Em passo apressado, o realizador que em Dezembro cumprirá 102 anos, entrou numa sala cheia. À porta, quem não conseguiu entrar espreitava, tentava vislumbrar a silhueta do mestre. E este fez ecoar os mais sinceros agradecimentos e apresentou-se, poupando palavras ao seu interlocutor, que tinha acabado de perguntar: “Como apresentar quem não precisa de apresentações?”
Manoel de Oliveira descobriu o fascínio por Camilo Castelo Branco, revelado tanto em “O Dia do Desespero”, como nas suas obras “Amor de Perdição” e “Francisca”, porque, tendo sido “um escritor excepcional” é impossível não o descobrir. “Quem é que não o descobriu?

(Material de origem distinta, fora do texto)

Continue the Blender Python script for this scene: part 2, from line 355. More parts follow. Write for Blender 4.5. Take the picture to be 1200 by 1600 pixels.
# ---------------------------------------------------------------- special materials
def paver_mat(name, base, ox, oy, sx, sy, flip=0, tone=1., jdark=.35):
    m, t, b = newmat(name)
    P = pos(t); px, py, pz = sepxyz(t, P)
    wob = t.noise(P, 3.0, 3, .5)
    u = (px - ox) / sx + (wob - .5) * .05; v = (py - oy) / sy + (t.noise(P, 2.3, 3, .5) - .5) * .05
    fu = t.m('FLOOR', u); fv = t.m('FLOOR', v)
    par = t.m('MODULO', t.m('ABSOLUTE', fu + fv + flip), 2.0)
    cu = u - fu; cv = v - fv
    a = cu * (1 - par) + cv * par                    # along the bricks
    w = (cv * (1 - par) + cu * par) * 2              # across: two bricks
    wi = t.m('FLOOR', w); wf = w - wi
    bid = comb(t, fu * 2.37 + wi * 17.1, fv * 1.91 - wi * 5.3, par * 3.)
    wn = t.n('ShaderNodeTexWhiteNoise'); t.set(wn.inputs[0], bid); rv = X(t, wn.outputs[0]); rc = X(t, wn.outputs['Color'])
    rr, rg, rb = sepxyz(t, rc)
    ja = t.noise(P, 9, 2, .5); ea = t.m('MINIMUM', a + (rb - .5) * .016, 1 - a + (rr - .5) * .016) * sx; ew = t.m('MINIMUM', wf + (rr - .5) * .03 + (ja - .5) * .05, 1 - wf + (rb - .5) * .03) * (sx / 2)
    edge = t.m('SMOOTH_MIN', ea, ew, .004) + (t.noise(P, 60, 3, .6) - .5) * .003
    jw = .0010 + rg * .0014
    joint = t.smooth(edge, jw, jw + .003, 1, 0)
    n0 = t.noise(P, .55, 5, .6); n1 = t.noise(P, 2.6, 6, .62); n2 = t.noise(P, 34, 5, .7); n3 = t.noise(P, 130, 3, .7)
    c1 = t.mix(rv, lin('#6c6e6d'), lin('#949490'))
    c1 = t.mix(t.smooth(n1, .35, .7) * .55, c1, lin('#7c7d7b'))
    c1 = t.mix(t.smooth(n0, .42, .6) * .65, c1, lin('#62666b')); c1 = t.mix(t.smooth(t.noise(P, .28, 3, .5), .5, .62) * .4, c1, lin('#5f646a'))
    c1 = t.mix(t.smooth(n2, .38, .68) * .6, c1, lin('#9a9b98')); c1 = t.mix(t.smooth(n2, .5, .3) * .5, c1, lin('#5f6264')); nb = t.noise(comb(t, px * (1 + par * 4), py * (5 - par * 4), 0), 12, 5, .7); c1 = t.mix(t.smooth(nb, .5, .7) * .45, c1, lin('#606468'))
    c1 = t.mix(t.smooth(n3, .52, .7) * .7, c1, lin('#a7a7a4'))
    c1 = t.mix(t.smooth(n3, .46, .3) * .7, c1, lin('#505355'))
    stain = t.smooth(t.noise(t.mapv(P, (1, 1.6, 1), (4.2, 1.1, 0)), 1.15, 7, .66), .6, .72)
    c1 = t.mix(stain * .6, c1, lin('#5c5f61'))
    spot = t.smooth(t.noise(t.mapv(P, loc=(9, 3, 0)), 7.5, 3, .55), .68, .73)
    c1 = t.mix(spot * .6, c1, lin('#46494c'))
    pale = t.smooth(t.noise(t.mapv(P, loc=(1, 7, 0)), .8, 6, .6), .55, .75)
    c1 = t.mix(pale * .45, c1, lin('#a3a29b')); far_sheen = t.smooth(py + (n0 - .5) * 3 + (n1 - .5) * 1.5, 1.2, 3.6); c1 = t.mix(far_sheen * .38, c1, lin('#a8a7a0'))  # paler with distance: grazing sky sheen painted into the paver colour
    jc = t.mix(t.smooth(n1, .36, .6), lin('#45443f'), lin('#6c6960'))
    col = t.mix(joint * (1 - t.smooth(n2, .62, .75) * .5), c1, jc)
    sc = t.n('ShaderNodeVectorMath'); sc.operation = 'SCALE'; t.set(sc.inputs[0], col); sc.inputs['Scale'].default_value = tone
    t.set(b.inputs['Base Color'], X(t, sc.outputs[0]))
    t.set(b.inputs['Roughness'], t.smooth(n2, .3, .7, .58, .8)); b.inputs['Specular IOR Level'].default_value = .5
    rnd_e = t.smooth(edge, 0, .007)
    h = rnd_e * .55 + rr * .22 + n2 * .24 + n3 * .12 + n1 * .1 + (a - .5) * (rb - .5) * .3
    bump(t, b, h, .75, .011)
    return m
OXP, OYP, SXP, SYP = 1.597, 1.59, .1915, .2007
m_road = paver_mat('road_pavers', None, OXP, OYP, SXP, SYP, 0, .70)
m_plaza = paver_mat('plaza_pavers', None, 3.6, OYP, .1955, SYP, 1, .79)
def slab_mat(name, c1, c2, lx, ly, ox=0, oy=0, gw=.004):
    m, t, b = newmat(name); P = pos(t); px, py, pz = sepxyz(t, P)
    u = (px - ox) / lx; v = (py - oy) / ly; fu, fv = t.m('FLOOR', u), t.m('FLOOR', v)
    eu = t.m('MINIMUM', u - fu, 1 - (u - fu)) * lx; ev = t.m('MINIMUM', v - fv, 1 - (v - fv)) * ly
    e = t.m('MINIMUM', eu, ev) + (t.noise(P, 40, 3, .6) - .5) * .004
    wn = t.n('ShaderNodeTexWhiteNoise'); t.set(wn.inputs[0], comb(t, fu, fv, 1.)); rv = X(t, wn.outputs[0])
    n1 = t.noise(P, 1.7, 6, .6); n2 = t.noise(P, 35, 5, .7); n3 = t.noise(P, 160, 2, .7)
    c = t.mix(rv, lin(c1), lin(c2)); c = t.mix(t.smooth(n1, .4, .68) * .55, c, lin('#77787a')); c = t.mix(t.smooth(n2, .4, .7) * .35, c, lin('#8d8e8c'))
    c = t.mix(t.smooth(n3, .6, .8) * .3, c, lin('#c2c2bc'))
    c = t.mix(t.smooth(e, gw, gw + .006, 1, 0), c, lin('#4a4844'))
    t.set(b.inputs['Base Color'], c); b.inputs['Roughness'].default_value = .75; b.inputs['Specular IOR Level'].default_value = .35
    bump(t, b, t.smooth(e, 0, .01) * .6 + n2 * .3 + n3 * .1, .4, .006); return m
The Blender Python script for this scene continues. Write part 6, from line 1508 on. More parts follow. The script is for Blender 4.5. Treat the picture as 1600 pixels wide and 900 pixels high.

O fascínio é evidente”, atirou num tom bem-humorado que manteve, tanto na conversa prévia à exibição do filme, como na demorada sessão de perguntas posterior, levando a plateia inúmeras vezes às gargalhadas.
Sobre os pormenores da rodagem de “O Dia do Desespero”, filmado em 1991 e projectado no Centro de Estudos Camilianos de Vila Nova de Famalicão, o realizador reconheceu não se lembrar de histórias particulares, nem daquela em que terá pedido folhas, importadas da Bélgica, para uma acácia despida. O tom bem-disposto foi pontuado por momentos sérios, especialmente quando o tema era Camilo Castelo Branco. “A vida dele foi funesta”, assegurou o realizador, que vê na figura do escritor o peso de uma “perseguição” de que foi alvo desde criança.
O homem que já foi “muita coisa”, mas agora é só realizador, intercalou o tema camiliano com outro: a morte. “A morte igualiza toda a gente. Ricos e pobres”, afirmou, debruçando-se depois perante a relação que se estabelece entre o seu oposto, a vida, e o cinema.
Para Manoel de Oliveira, “a própria vida não tem nada de original”. “Foi o viver que me ajudou a fazer cinema e não o contrário. O cinema copia o que o Criador cria, portanto não me podem chamar criado”, resumiu.
Apesar de não ser presença habitual nas salas de cinema, o cineasta que começou quando o cinema ainda era mudo – “Fiz cinema mudo, porque não havia som”, disse –, não se escusou a comentar a nova revolução tecnológica pela qual a sétima arte está a atravessar. “Acho que as três dimensões são de mais, porque exageram a própria vida. Por mais voltas que dêem à técnica, nunca a técnica substitui os seres humanos”, defendeu o realizador mais velho do mundo ainda em actividade.